The Heels were diving into ACC play and struggling with Garcia, whose last game was a 22-point loss at Wake Forest. It cemented Brady Manek as the starting stretch four, and as his play has grown more comfortable with his teammates since, as Carolina has won a greater percentage of games.

The Heels are 10-2 since Garcia left. And while the bench has been trimmed to the nub, the starters appear more in sync with each passing performance.

They assisted on 21 of 29 field goals versus Syracuse, and perhaps nothing illustrates Carolina’s improving on-court cohesion better than how Manek has meshed with his mates.

In 122 games at Oklahoma, of which he started 111, Manek handed out three or more assists just seven times. But in the 12 games since Garcia went home, Manek has done it six times, including tying his career-high of five in the win last Saturday at NC State.

That is just one example, and sophomore guard RJ Davis offered more.

“I think we were all able to buy into what we want as a team, and I think that was able to carry on over to team chemistry,” he said, perhaps suggesting the Heels were triggered by tiring of the ugly losses. “You could see today how we were able to share the ball. We didn’t care about who got the shots, who had the most points what not. It was more about getting the win, and I think that’s been huge for us.

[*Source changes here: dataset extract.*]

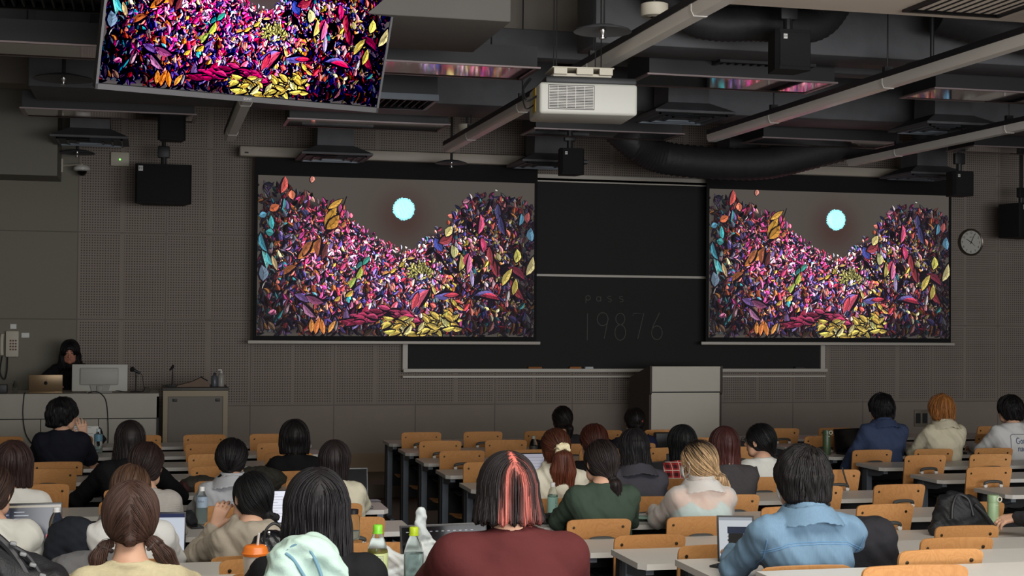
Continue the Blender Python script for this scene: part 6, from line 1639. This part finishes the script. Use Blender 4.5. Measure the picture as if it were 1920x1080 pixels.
# black backpack at lower left, standing on the seat beside
def bp(sd):
    sd.fn(lambda x, y, z: np.sqrt(np.maximum(np.abs(x) - .13, 0) ** 2 + np.maximum(np.abs(y) - .07, 0) ** 2 + np.maximum(np.abs(z - .20) - .15, 0) ** 2) - .05, (-.22, -.16, -.02), (.22, .16, .44))
    sd.cap((-.10, -.02, .40), (.12, .02, .34), .05, .06, .05); sd.cap((-.1, -.12, .12), (.1, -.12, .10), .06, None, .03)
pb = on_plane(85, 1090, DESKZ[9] - .08)
t, sdb = soft('backpack', 'black nylon backpack with a white cord left of the cream knit top', 'backpack', M['nylon'], bp, (-.26, -.22, -.04), (.26, .2, .50), Vector((-.52, 4.55, DESKZ[10] - .215)), .25, wr=(.006, 22))
t.rotation_euler = (0, .30, .15)
for pts, r_, nm, mm in [([(-.16, -.03, .40), (-.10, -.05, .455), (-.02, -.06, .43), (.07, -.10, .35), (.14, -.13, .24), (.17, -.13, .12)], .013, 'shoulder_strap', 'black'), ([(-.15, .0, .40), (-.17, -.02, .44), (-.12, -.03, .46), (-.08, -.02, .43)], .010, 'haul_loop', 'black'),
                      ([(-.03, -.06, .44), (.04, -.07, .42), (.10, -.09, .37)], .008, 'daisy_chain', 'black'), ([(.05, -.135, .30), (.085, -.14, .36), (.10, -.14, .33), (.07, -.15, .30), (.10, -.145, .27), (.13, -.14, .29), (.09, -.15, .31), (.12, -.14, .25)], .0035, 'white_cord', 'paper')]:
    m = MB(); m.tube(smooth_path(pts), r_, 8); m.build(nm, M[mm], t)
for q in range(4):
    m = MB(); m.rbox(-.02 + q * .035, .0 + q * .035, -.085 - q * .008, -.07 - q * .008, .44 - q * .022, .452 - q * .022, .004); m.build('buckle', M['edge_grey'], t)

# mint bag hanging over the chair at the back of the long black hair
cx = .405; cyb = D[11] + .10
def mb(sd):
    sd.fn(lambda x, y, z: np.sqrt(np.maximum(np.abs(x) - .02 - .30 * np.clip(.30 - z, 0, .30), 0) ** 2 + np.maximum(np.abs(y) - .018, 0) ** 2 + np.maximum(np.abs(z - .05) - .22, 0) ** 2) - .035, (-.24, -.12, -.26), (.24, .12, .36))
    sd.cap((-.02, -.03, .22), (-.12, -.03, .02), .035, .055, .03); sd.cap((.05, -.035, .14), (.13, -.03, -.02), .04, .05, .03); sd.cap((0, -.05, .03), (.08, -.05, .08), .045, .03, .03); sd.cap((-.02, -.05, .02), (-.05, -.05, -.15), .045, .04, .04)
    sd.ell((.02, -.07, .16), (.018, .03, .10), .01, None, 'cut')
t, sdm_ = soft('tote_bag', 'pale mint fabric bag with blue zip hanging on the chair behind the long black hair', 'bag', mat('mint_cloth', (172, 196, 184), .8, noise=.12, nscale=12, bump=.2, bscale=90), mb, (-.28, -.16, -.30), (.28, .16, .40), Vector((cx, cyb - .075, FLZ[10] + .68)), 0, .006, wr=(.008, 30)); t.scale = (1.3, 1, 1)
m = MB(); m.tube(smooth_path([(-.04, -.04, .27), (-.015, -.045, .288), (.01, -.05, .27), (.035, -.07, .19), (.045, -.08, .09)]), .004, 8); m.tube(smooth_path([(-.04, -.045, .265), (-.02, -.055, .24), (.015, -.075, .16), (.035, -.08, .08)]), .004, 8); m.build('zip', mat('zip_blue', (96, 134, 150), .6), t)
m = MB(); m.tube([(.0, -.10, .03), (.0, -.10, -.01)], .003, 6); m.build('zip_pull', M['chrome'], t)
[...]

“It’s also been huge for us in practice, and I think when we’re sharing the ball in practice and having fun off the court as a team, it carries on into the game of play.”

Carolina’s NET ranking moved up to No. 39 and could climb a bit higher with Michigan’s rout of Michigan State on Tuesday night. The Heels are certainly hoping the Wolverines can notch a few more wins and rise into the top 30, which would move the Heels’ win over them in December into the Quad 1 column.

Even if that doesn’t happen, the vibe emanating from the Carolina program is the Tar Heels are finally playing tough enough to deal with in-game adversity, loose enough to not be overwhelmed by all of the bubble talk, and content on sharing the wealth for the sum of the whole.

Love rejected the notion Monday night the Heels play each game with the NCAA fence talk weighing on them. Instead, he says it is about the task at hand, and nothing more.

“I feel like our mindset would be, ‘Just win this game,’” he said. ‘“Don’t worry about anything else, anything about the outside noise or any talk about the bubble talk or anything else. We know who we are, what we’re capable of.’”

And whatever that is, it appears North Carolina is heading in that direction.